Per 40 minuti Del Dotto ha risposto alle domande. La notte del rapimento del ragazzo (al tempo studente universitario di agraria e militare di leva a Bosco Mesola, nel Ferrarese) tra il 20 e il 21 aprile di 35 anni fa, era di turno come piantone, dalle 19 alle 7. Sarebbe quello il suo alibi. L’imputato ha provato a blindarlo tirando in ballo anche la madre della vittima: «Parlai tutta la notte con la signora Minguzzi. Chiamò una prima volta in caserma verso l’1/1.30 dicendo che il figlio doveva rientrare per la mezzanotte, e chiese se sapevamo nulla. Mezz’ora più tardi chiamò di nuovo riferendo che era uscito con la fidanzata e doveva andare al bowling. Poi una terza volta e una quarta, in cui parlò con il maresciallo Aurelio Toscano. Io chiamai i carabinieri e gli ospedali di Lugo e di Ravenna; ho scritto tutto nel registro delle telefonate».

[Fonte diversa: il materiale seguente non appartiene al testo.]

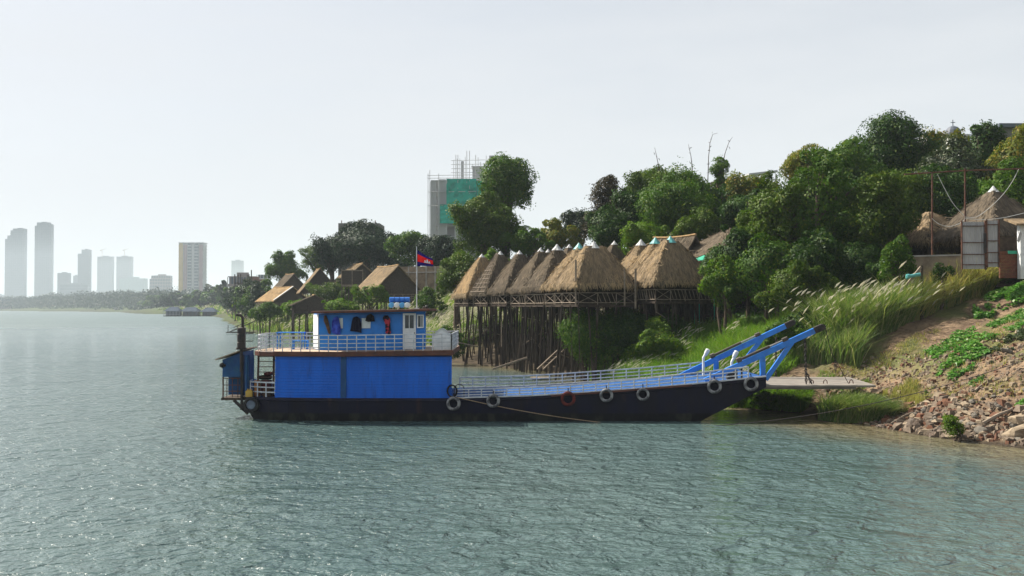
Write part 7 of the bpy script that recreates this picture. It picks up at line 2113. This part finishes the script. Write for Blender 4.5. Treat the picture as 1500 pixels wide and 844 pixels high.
# ------------------------------------------------------------------ labels of the masses and the setting
STUFF_L = {'slope_grass': ('bright green grass covering the slope behind the ferry bow', 'grass'), 'slope_weeds': ('leafy weeds mixed through the green slope behind the ferry bow', 'weeds'),
 'slope_plumes': ('scattered pale seed plumes over the green slope behind the bow', 'grass plumes'), 'reed_stand': ('tall green reeds in a band along the top of the dirt path', 'reeds'),
 'drying_reed_stand': ('drying yellow-green reeds at the right end of the band below the gate', 'reeds'), 'reed_skirt': ('shorter reeds at the foot of the tall reed band', 'reeds'),
 'reed_plumes': ('pale feathery plumes rising from the tall reed band', 'grass plumes'), 'reed_margin': ('young reeds between the boom tip and the tall reed band', 'reeds'),
 'ramp_tuft': ('thick drooping grass tuft at the water in front of the loading ramp', 'grass'), 'ramp_side_grass': ('thin dry grass beside the shore end of the loading ramp', 'grass'),
 'bank_foot_grass': ('short grass on the bank foot behind the loading ramp', 'grass'), 'path_grass': ('small green patch of grass beside the dirt path', 'grass'),
 'dry_tufts': ('sparse dry tufts on the earth slope at the right', 'grass'), 'small_rubble.003': ('small stones along the shore right of the frame', 'rubble'), 'dry_tufts.001': ('dry tufts on the bank right of the frame', 'grass'), 'path_tufts': ('sparse dry tufts along the dirt path', 'grass'),
 'plumed_grass': ('dense grass slope between the far golden hut and the wheelhouse', 'grass'), 'grass_plumes': ('white plumes massed on the slope right of the wheelhouse', 'grass plumes'),
 'upstream_grass': ('grass covering the slope below the upstream houses', 'grass'), 'upstream_plumes': ('white plumes on the slope below the upstream houses', 'grass plumes'),
 'distant_bank_grass': ('hazy grass along the distant river bend', 'grass'), 'distant_plumes': ('pale plumes along the distant river bend', 'grass plumes'),
 'undergrowth': ('dark undergrowth beneath the grove and the hillside trees', 'undergrowth'), 'far_treeline': ('hazy far treeline under the skyline towers', 'treeline'),
 'small_rubble': ('small brown stones strewn over the rubble bank', 'rubble'), 'small_rubble.001': ('small pale stones strewn over the rubble bank', 'rubble'), 'small_rubble.002': ('small reddish stones strewn over the rubble bank', 'rubble'),
 'creeper_patch': ('broad-leaved creeper patch alone in the middle of the earth slope', 'creeper'), 'creeper_patch.001': ('long creeper band running up along the dirt path to the right edge', 'creeper'),
 'creeper_patch.002': ('tall bright creepers below the earth heap at the right edge', 'creeper'), 'creeper_patch.003': ('small-leaved grey-green creepers above the split concrete lump', 'creeper'),
 'creeper_patch.004': ('tiny bright creeper patch among the rocks at the right edge', 'creeper'), 'creeper_patch.005': ('tiny creeper patch beside the ramp end', 'creeper'),
 'creeper_patch.006': ('tiny creeper patch just below the middle creepers', 'creeper'),
 'river_bank': ('brown and green river bank rising to a plateau', 'ground'), 'river_water': ('rippled blue-green river', 'water')}
for k_, (l_, c_) in STUFF_L.items():
    o_ = bpy.data.objects.get(k_)
    if o_ is not None: o_['label'] = l_; o_['category'] = c_
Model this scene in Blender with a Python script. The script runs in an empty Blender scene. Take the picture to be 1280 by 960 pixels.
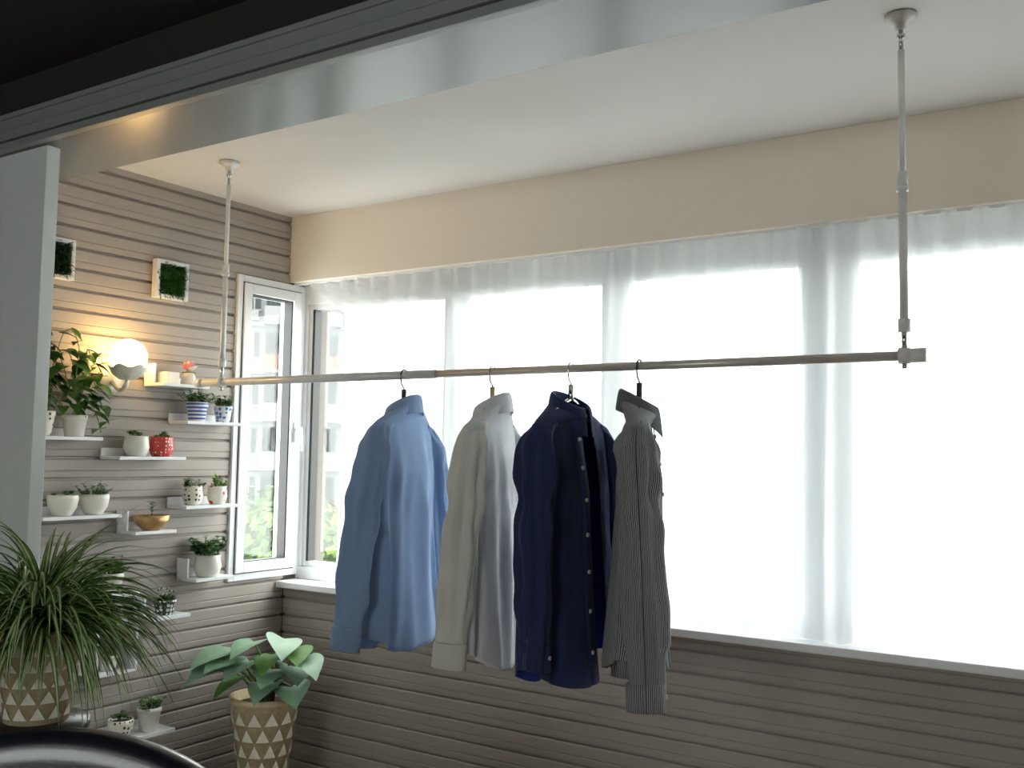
import bpy, math, random
from mathutils import Vector, Matrix, noise
random.seed(7)
S=bpy.context.scene
COL=S.collection
rnd=random.uniform

# ---------------------------------------------------------------- materials
def nodes(m):
    m.use_nodes=True
    return m.node_tree.nodes, m.node_tree.links
def mat(name,c,rough=.6,metal=0,var=.06,scale=30,bump=0,bscale=200,emit=None,es=0,spec=.5,sheen=0,coat=0):
    m=bpy.data.materials.new(name); n,l=nodes(m)
    b=n['Principled BSDF']
    tc=n.new('ShaderNodeTexCoord'); nz=n.new('ShaderNodeTexNoise'); nz.inputs['Scale'].default_value=scale
    nz.inputs['Detail'].default_value=4
    l.new(tc.outputs['Object'],nz.inputs['Vector'])
    cr=n.new('ShaderNodeValToRGB')
    cr.color_ramp.elements[0].position=.3; cr.color_ramp.elements[1].position=.7
    cr.color_ramp.elements[0].color=(*[max(0,x*(1-var)) for x in c],1)
    cr.color_ramp.elements[1].color=(*[min(1,x*(1+var)) for x in c],1)
    l.new(nz.outputs['Fac'],cr.inputs['Fac']); l.new(cr.outputs['Color'],b.inputs['Base Color'])
    b.inputs['Roughness'].default_value=rough; b.inputs['Metallic'].default_value=metal
    b.inputs['Specular IOR Level'].default_value=spec
    if sheen: b.inputs['Sheen Weight'].default_value=sheen
    if coat: b.inputs['Coat Weight'].default_value=coat; b.inputs['Coat Roughness'].default_value=.1
    if bump:
        n2=n.new('ShaderNodeTexNoise'); n2.inputs['Scale'].default_value=bscale; l.new(tc.outputs['Object'],n2.inputs['Vector'])
        bp=n.new('ShaderNodeBump'); bp.inputs['Strength'].default_value=bump; bp.inputs['Distance'].default_value=.003
        l.new(n2.outputs['Fac'],bp.inputs['Height']); l.new(bp.outputs['Normal'],b.inputs['Normal'])
    if emit:
        b.inputs['Emission Color'].default_value=(*emit,1); b.inputs['Emission Strength'].default_value=es
    return m
def fabric(name,c,trans=.2,stripe=None,freq=110,duty=.45):
    m=bpy.data.materials.new(name); n,l=nodes(m); b=n['Principled BSDF']; out=n['Material Output']
    b.inputs['Roughness'].default_value=.85; b.inputs['Specular IOR Level'].default_value=.15
    b.inputs['Sheen Weight'].default_value=.15
    tc=n.new('ShaderNodeTexCoord'); nz=n.new('ShaderNodeTexNoise'); nz.inputs['Scale'].default_value=14; nz.inputs['Detail'].default_value=5
    l.new(tc.outputs['Object'],nz.inputs['Vector'])
    mx=n.new('ShaderNodeMix'); mx.data_type='RGBA'
    mx.inputs[6].default_value=(*[x*.9 for x in c],1); mx.inputs[7].default_value=(*[min(1,x*1.08) for x in c],1)
    l.new(nz.outputs['Fac'],mx.inputs[0]); col=mx.outputs[2]
    if stripe:
        sp=n.new('ShaderNodeSeparateXYZ'); l.new(tc.outputs['UV'],sp.inputs[0])
        mu=n.new('ShaderNodeMath'); mu.operation='MULTIPLY'; mu.inputs[1].default_value=freq; l.new(sp.outputs[0],mu.inputs[0])
        fr=n.new('ShaderNodeMath'); fr.operation='FRACT'; l.new(mu.outputs[0],fr.inputs[0])
        gt=n.new('ShaderNodeMath'); gt.operation='GREATER_THAN'; gt.inputs[1].default_value=1-duty; l.new(fr.outputs[0],gt.inputs[0])
        m3=n.new('ShaderNodeMix'); m3.data_type='RGBA'; l.new(gt.outputs[0],m3.inputs[0]); l.new(col,m3.inputs[6]); m3.inputs[7].default_value=(*stripe,1)
        col=m3.outputs[2]
    l.new(col,b.inputs['Base Color'])
    wv=n.new('ShaderNodeTexNoise'); wv.inputs['Scale'].default_value=18; wv.inputs['Detail'].default_value=2; wv.inputs['Distortion'].default_value=.8
    l.new(tc.outputs['Object'],wv.inputs['Vector'])
    bp=n.new('ShaderNodeBump'); bp.inputs['Strength'].default_value=.2; bp.inputs['Distance'].default_value=.01
    l.new(wv.outputs['Fac'],bp.inputs['Height']); l.new(bp.outputs['Normal'],b.inputs['Normal'])
    if trans:
        t=n.new('ShaderNodeBsdfTranslucent'); l.new(col,t.inputs['Color'])
        ms=n.new('ShaderNodeMixShader'); ms.inputs[0].default_value=trans
        l.new(b.outputs[0],ms.inputs[1]); l.new(t.outputs[0],ms.inputs[2]); l.new(ms.outputs[0],out.inputs['Surface'])
    return m
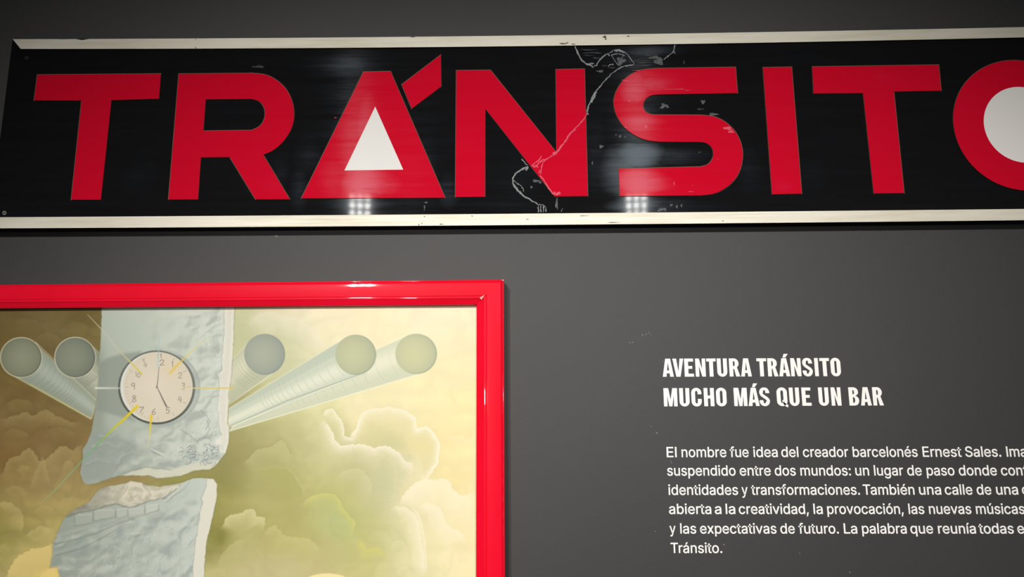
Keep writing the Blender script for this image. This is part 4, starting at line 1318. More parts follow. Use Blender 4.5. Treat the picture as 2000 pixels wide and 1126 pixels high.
# ------------------------------------------------------------------ the wall lettering
text_m = mat('white_vinyl', rgb(250, 248, 244), 0.5, 0.4)
D_T0, D_T1 = 0.0, 0.0006


def qarc(cx, cy, rx, ry, a0, a1, n=7):
    return [(cx + rx * math.cos(math.radians(a0 + (a1 - a0) * k / n)), cy + ry * math.sin(math.radians(a0 + (a1 - a0) * k / n))) for k in range(n + 1)]


def stroke(path, hw):
    q = arc_pts(path, 5)
    L, R = [], []
    for i, p in enumerate(q):
        a, c = np.array(q[max(0, i - 1)]), np.array(q[min(len(q) - 1, i + 1)])
        t = (c - a) / (np.linalg.norm(c - a) + 1e-9)
        n = np.array((-t[1], t[0])) * hw
        L.append(tuple(np.array(p) + n))
        R.append(tuple(np.array(p) - n))
    return L + R[::-1]


def rrect(x0, y0, x1, y1, rx, ry):
    return qarc(x1 - rx, y1 - ry, rx, ry, 0, 90) + qarc(x0 + rx, y1 - ry, rx, ry, 90, 180) + qarc(x0 + rx, y0 + ry, rx, ry, 180, 270) + qarc(x1 - rx, y0 + ry, rx, ry, 270, 360)


def head_glyph(ch, W):
    s, hb = 0.212, 0.165
    if ch in 'AÁ':
        xin = lambda y: .205 + (W / 2 - .205) * y / .82
        out = [(0, 0), (W / 2 - .135, 1), (W / 2 + .135, 1), (W, 0), (W - .205, 0), (W - xin(.19), .19), (xin(.19), .19), (.205, 0)]
        g = [(out, [[(xin(.345), .345), (W / 2, .80), (W - xin(.345), .345)]])]
        if ch == 'Á':
            g.append(([(W / 2 - .06, 1.03), (W / 2 + .01, 1.24), (W / 2 + .245, 1.24), (W / 2 + .085, 1.03)], []))
        return g
    if ch == 'V':
        return [([(0, 1), (.21, 1), (W / 2 + .01, .27), (W - .205, 1), (W, 1), (W / 2 + .115, 0), (W / 2 - .115, 0)], [])]
    if ch == 'E':
        return [([(0, 0), (0, 1), (W * .97, 1), (W * .97, 1 - hb), (s, 1 - hb), (s, .59), (W * .85, .59), (W * .85, .435), (s, .435), (s, hb), (W, hb), (W, 0)], [])]
    if ch == 'N':
        return [([(0, 0), (0, 1), (.205, 1), (W - .195, .40), (W - .195, 1), (W, 1), (W, 0), (W - .20, 0), (.195, .60), (.195, 0)], [])]
    if ch == 'T':
        return [([(W / 2 - s / 2, 0), (W / 2 - s / 2, 1 - hb), (0, 1 - hb), (0, 1), (W, 1), (W, 1 - hb), (W / 2 + s / 2, 1 - hb), (W / 2 + s / 2, 0)], [])]
    if ch == 'U':
        return [([(0, 1), (s, 1)] + qarc(W / 2, .25, W / 2 - s, .105, 180, 360) + [(W - s, 1), (W, 1)] + qarc(W / 2, .26, W / 2, .27, 360, 180, 12), [])]
    if ch in 'OQ':
        g = [(rrect(0, -.012, W, 1.012, W / 2, .27), [rrect(s, .15, W - s, .85, W / 2 - s, .10)])]
        if ch == 'Q':
            g.append(([(W * .50, .26), (W * .58, .34), (W * .74, .15), (W * 1.06, .05), (W * 1.02, -.085), (W * .80, -.03), (W * .62, .10)], []))
        return g
    if ch == 'I':
        return [([(0, 0), (0, 1), (W, 1), (W, 0)], [])]
    if ch == 'H':
        return [([(0, 0), (0, 1), (s, 1), (s, .585), (W - s, .585), (W - s, 1), (W, 1), (W, 0), (W - s, 0), (W - s, .42), (s, .42), (s, 0)], [])]
    if ch == 'M':
        return [([(0, 0), (0, 1), (.265, 1), (W / 2, .36), (W - .265, 1), (W, 1), (W, 0), (W - .195, 0), (W - .195, .60), (W / 2 + .085, 0), (W / 2 - .085, 0), (.195, .60), (.195, 0)], [])]
    if ch == 'S':
        L = [(W - .005, .70), (W - .02, .82), (W * .80, .965), (W * .5, 1.012), (W * .2, .965), (.02, .83), (.015, .69), (W * .16, .545), (W * .5, .40), (W * .70, .30), (W - .205, .235), (W * .58, .155), (W * .40, .15), (.225, .215), (.20, .315)]
        R = [(0, .315), (.01, .19), (W * .2, .045), (W * .5, -.012), (W * .82, .045), (W - .01, .19), (W - .005, .325), (W * .84, .455), (W * .5, .60), (W * .34, .68), (.215, .765), (W * .40, .85), (W * .58, .855), (W - .225, .795), (W - .21, .70)]
        return [(arc_pts(L, 4) + arc_pts(R, 4), [])]
    if ch == 'C':
        out = [(W, .655)] + [(W, .76)] + qarc(W / 2, .742, W / 2, .27, 0, 180, 12) + qarc(W / 2, .258, W / 2, .27, 180, 360, 12) + [(W, .40), (W - s, .40)] + qarc(W / 2, .25, W / 2 - s, .10, 360, 180) + qarc(W / 2, .75, W / 2 - s, .10, 180, 0) + [(W - s, .655)]
        return [(out, [])]
    if ch == 'R':
        bw = W * .90
        out = [(0, 0), (0, 1), (bw * .5, 1)] + qarc(bw * .5, .73, bw * .5, .27, 90, 0)[1:] + qarc(bw * .5, .70, bw * .5, .24, 0, -52) + [(W, 0), (W - .225, 0), (W * .46, .42), (s, .42), (s, 0)]
        hole = [(s, .575), (s, .845), (bw * .47, .845)] + qarc(bw * .47, .755, bw - s - bw * .47, .09, 90, 0)[1:] + qarc(bw * .47, .665, bw - s - bw * .47, .09, 0, -90)
        return [(out, [hole])]
    if ch == 'B':
        a = W * .95
        out = [(0, 0), (0, 1), (a * .5, 1)] + qarc(a * .5, .76, a * .5, .24, 90, 0)[1:] + qarc(a * .55, .72, a * .45, .19, 0, -70) + qarc(W * .52, .30, W * .48, .23, 62, 0) + qarc(W * .5, .25, W * .5, .25, 0, -90)
        h1 = [(s, .605), (s, .85), (a * .45, .85)] + qarc(a * .45, .7275, a - s - a * .45, .1225, 90, -90)[1:]
        h2 = [(s, .145), (s, .455), (W * .46, .455)] + qarc(W * .46, .30, W - s - W * .46, .155, 90, -90)[1:]
        return [(out, [h1, h2])]


def z2p(z, x0):
    return z / 9.384 + x0


HEAD = [
    [('A', 1290, 42, 245), ('V', 1290, 229, 430), ('E', 1290, 445, 615), ('N', 1290, 648, 833), ('T', 1290, 852, 1024), ('U', 1290, 1046, 1229), ('R', 1290, 1268, 1462), ('A', 1290, 1479, 1675),
     ('T', 1460, 180, 357), ('R', 1460, 379, 569), ('Á', 1460, 584, 783), ('N', 1460, 802, 989), ('S', 1460, 1016, 1201), ('I', 1460, 1241, 1309), ('T', 1460, 1337, 1514), ('O', 1460, 1535, 1718)],
    [('M', 1290, 65, 315), ('U', 1290, 353, 538), ('C', 1290, 573, 760), ('H', 1290, 803, 991), ('O', 1290, 1028, 1218), ('M', 1290, 1354, 1596), ('Á', 1460, 21, 223), ('S', 1460, 226, 414), ('Q', 1460, 546, 737), ('U', 1460, 776, 959), ('E', 1460, 1006, 1176),
     ('U', 1460, 1313, 1498), ('N', 1460, 1544, 1724), ('B', 1560, 931, 1114), ('A', 1560, 1143, 1339), ('R', 1560, 1369, 1561)]]
HBASE = [((1294, 735.3), (1645, 734.0)), ((1294, 793.1), (1726, 791.2))]
HCAP = [(1400, 699.7, 735.0), (1500, 756.6, 792.2)]


def place(V, Fc, MI, loops, d0, d1):
    v, f, m = slab(loops, d0, d1, conv=lambda p, d: Vector((p[0], -d, p[1])))
    # slab expects y down; these loops are y up in metres, so it is mirrored - normals are fixed afterwards
    k = len(V)
    V += v
    Fc += [tuple(i + k for i in t) for t in f]


head = empty('wall_heading', P(1500, 750, 0))
tag(head, 'bold white two-line capital heading on the grey wall, above the paragraph', 'lettering')
for li in range(2):
    (xa, ya), (xb, yb_) = HBASE[li]
    cx_, ct, cb = HCAP[li]
    cap = P(cx_, ct).z - P(cx_, cb).z
    V, Fc = [], []
    for ch, x0, za, zb_ in HEAD[li]:
        pa, pb = z2p(za, x0), z2p(zb_, x0)
        base = lambda px: ya + (yb_ - ya) * (px - xa) / (xb - xa)
        A, B = P(pa, base(pa)), P(pb, base(pb))
        Wc = (B - A).length / cap
        ex = (B - A).normalized()
        g = head_glyph(ch, Wc)
        loops = []
        for outer, holes in g:
            tr = lambda lp: [(A.x + p[0] * cap * ex.x, A.z + p[0] * cap * ex.z + p[1] * cap) for p in lp]
            loops.append((tr(outer), [tr(h) for h in holes]))
        place(V, Fc, None, loops, D_T0, D_T1)
    o = mesh_obj('text_line', V, Fc, text_m, head)
    fix_normals(o)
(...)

Di quell’elenco, tuttavia, non c’è più traccia: «Visto il tempo trascorso nulla è stato rinvenuto agli atti di questa Stazione». E’ questa la risposta data due anni fa dalla caserma di Alfonsine al difensore dell’ex militare, l’avvocato Luca Silenzi, che chiedeva copia del documento per ottenere una prova d’innocenza apparentemente granitica. Eppure, ha rimarcato il sostituto procuratore Marilù Gattelli, pur ammettendo che al tempo esistesse un tale registro, lo stesso ex comandante Toscano, già sentito in aula, «tutte queste telefonate non le ha riferite».

I punti deboli

A mettere in dubbio la versione di Del Dotto ci ha pensato la stessa Rosanna Liverani, madre di Minguzzi, chiamata per la terza volta a sedersi al banco dei testimoni: «Io non chiamai in caserma – ha replicato –. Aspettai le 5 di mattina con gli occhi aperti perché i miei figli non avevano mai fatto tardi. Poi telefonai a mia figlia Anna Maria e a un amico di Pier Paolo, che mi disse che era andato al bowling con la fidanzata. Fu poi mio genero a mettersi a chiamare». Ed è proprio la passata deposizione di quest’ultimo, Bruno Malfatti, a far vacillare l’alibi dell’imputato. Alle 6 di mattina – orario in cui il 59enne ancora avrebbe dovuto essere di servizio – andò in caserma, ma non trovò nessuno.

Indagini “compromesse”

Del Dotto è categorico: «Non ho mai partecipato alle riunioni delle indagini né ho mai ascoltato le telefonate delle intercettazioni». Dalle carte in mano alla Procura, tuttavia, emerge altro: porta infatti la sua firma l’accertamento all’ufficio anagrafe e all’ostello Stella eseguito due giorni dopo la denuncia di scomparsa, e in altre due annotazioni di fine aprile lui e Tasca riportano che non c’erano novità circa il sequestro di Minguzzi: «Era una prassi, siccome non c’era niente...», è la replica dell’imputato. Quella stessa formula la riportò anche nel foglio di servizio dell’1 maggio. Giorno in cui dalle acque del Po di Volano riaffiorò il cadavere.